For a few dollars more

Published December 19, 2013

I SUPPOSE we should start with the good news. The finance minister should be congratulated for taking such strong ownership of the country’s economic problems.

After years of seeing the post of finance minister filled by someone who struggled to have his voice heard, it’s a bit refreshing that Ishaq Dar is able to fill that void with his booming and indignant voice. Finally Q Block has a captain on board.

And now the bad news. Having acquired a voice, Q Block must now find a way to calibrate its pitch and volume. If amplitude alone could solve economic problems, we would never be in the situation we’re in.

Take Mr Dar’s recent pronouncements on the delicate matter of the exchange rate. Actually the pronouncements aren’t all that recent if you consider that he’s been talking angrily about defending the rupee since at least early October, saying he wants to bring it back to 100 to a dollar, the rate that prevailed at the start of the fiscal year.

One simple question to put to him: why don’t you go ahead and do it? Why has he been talking so stridently about bringing the rupee to 100 for so long now without being able to make it happen? The answer is simple: he doesn’t have the reserves to make it happen.

In order to lift the rupee exchange rate, the government needs to sell large amounts of dollars to the money markets. With a large supply, prices of the greenback will automatically come down. But to do this, you need to have large supplies of the greenback to begin with. And in Pakistan’s case, these supplies are measured by the reserves, which currently are at levels described as “dangerously low” by informed quarters.

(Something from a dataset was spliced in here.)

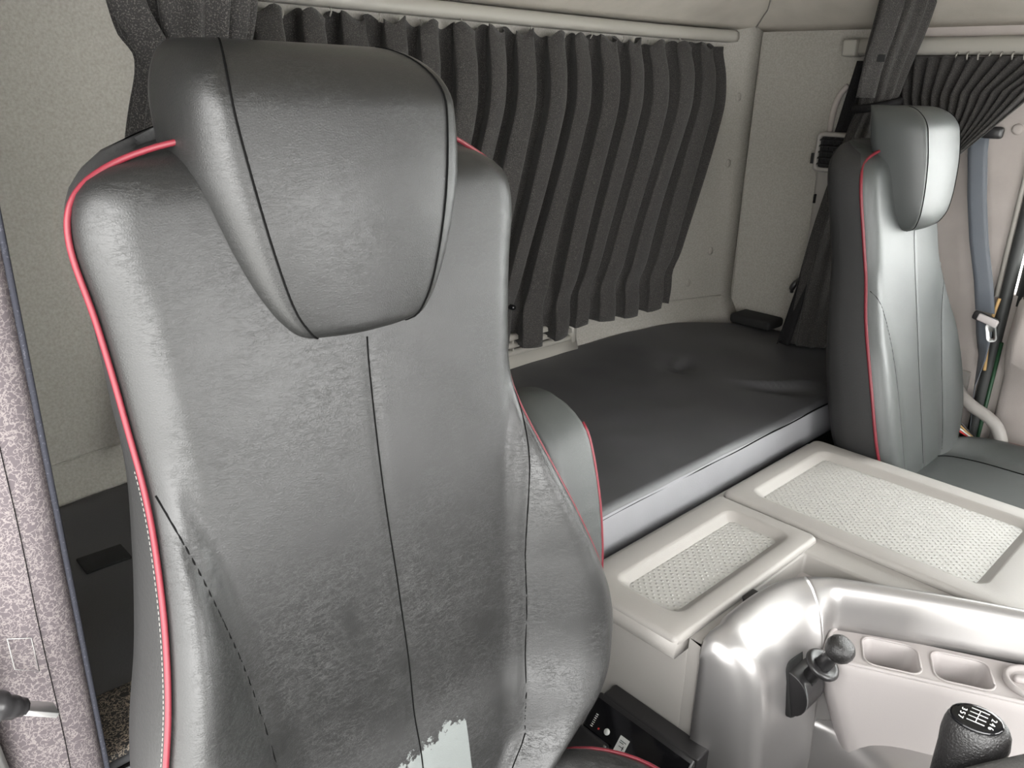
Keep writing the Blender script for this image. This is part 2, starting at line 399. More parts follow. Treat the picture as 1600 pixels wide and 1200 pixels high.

So how do you offload large quantities of dollars into the money markets when you don’t have the reserves from where to get those dollars? Historically, governments have taken to shaking down other large stakeholders in the money markets: banks, exchange companies, exporters. There used to be another instrument back in the ’90s called ‘swaps’ with private parties like Dubai-based gold traders, but the less said about that the better at this stage.

Last week, we heard of a dressing down that Dar delivered to heads of major banks, blaming a small number of them for speculatively withholding dollars from the market in the hopes that the precious greenbacks will be worth a few pennies more later. Apparently it worked because the rupee stabilised and even gained a few paisas following the meeting.

Then he gave his address to the country’s textile industry, more specifically spinning sector heads who form the largest segment of our textile industry. Bring your dollars back, he told them, if I may paraphrase. This time too, it would appear, the ‘advice’ worked.

The good news here is that somebody is strenuously working on the matter at hand. Speculative pressures against the currency always break out when reserves go low and managing these pressures is not easy. Arranging supplies of dollars on a war footing is what the game is all about in these times as is arranging future supplies in a reliable manner.

But playing the game too hard also carries risks. For instance, one cannot shake down exporters and banks forever. They’re likely to run out of funds too if you keep up this game, but more importantly, sensing your desperation, they’re likely to start demanding their pound of flesh in return and start bargaining over the terms of compliance.

Want your dollars, they’ll ask? Then get the taxman off my back, and tell the State Bank to stop increasing the returns I’m obligated to pay on savings accounts. A little more gas for us please, the textile tycoons may ask, and we have our own difficulties with the taxman.

“The minister also exchanged views with the banking industry on the current economic, monetary and fiscal situation,” said the report from last week on the meeting with bankers. Has such a bargaining process begun already?

The textile tycoons were reminded of the benefits they are about to reap from the GSP Plus scheme, perhaps as a way to pre-empt any quid pro quo. But this lot is famous for their thirst for gas and it won’t be long before they’ll be telling us all that without winter gas allocations, the GSP Plus benefits will not flow and the precious dollars will remain out of reach.

So it’s worth considering that shakedowns can get you a few dollars here and there, but they should be used sparingly.

There is another risk Dar is running when he takes such a strident line so publicly on the exchange rate. After promising so hard and forcefully to shore up the rupee’s value, what if he is unable to deliver and devaluation becomes necessary?

In that case he will look weak and his credibility will take a hit. Not a good thing to happen so early in his tenure. Any future commitments he gives will be taken with a grain of salt, and stakeholders will be slower to respond to his frenzied ‘advice’.

Given the risks, is Dar’s strategy of stridently ‘talking up’ the rupee really well thought through? One hopes he has in his inner circle people of equally strong conviction, who are not afraid to speak truth to power, who can counsel a little restraint. After all, strictly speaking, it’s not really the finance minister’s job to manage the exchange rate, now is it?

The writer is a business journalist and 2013-2014 Pakistan Scholar at the Woodrow Wilson Centre, Washington D.C.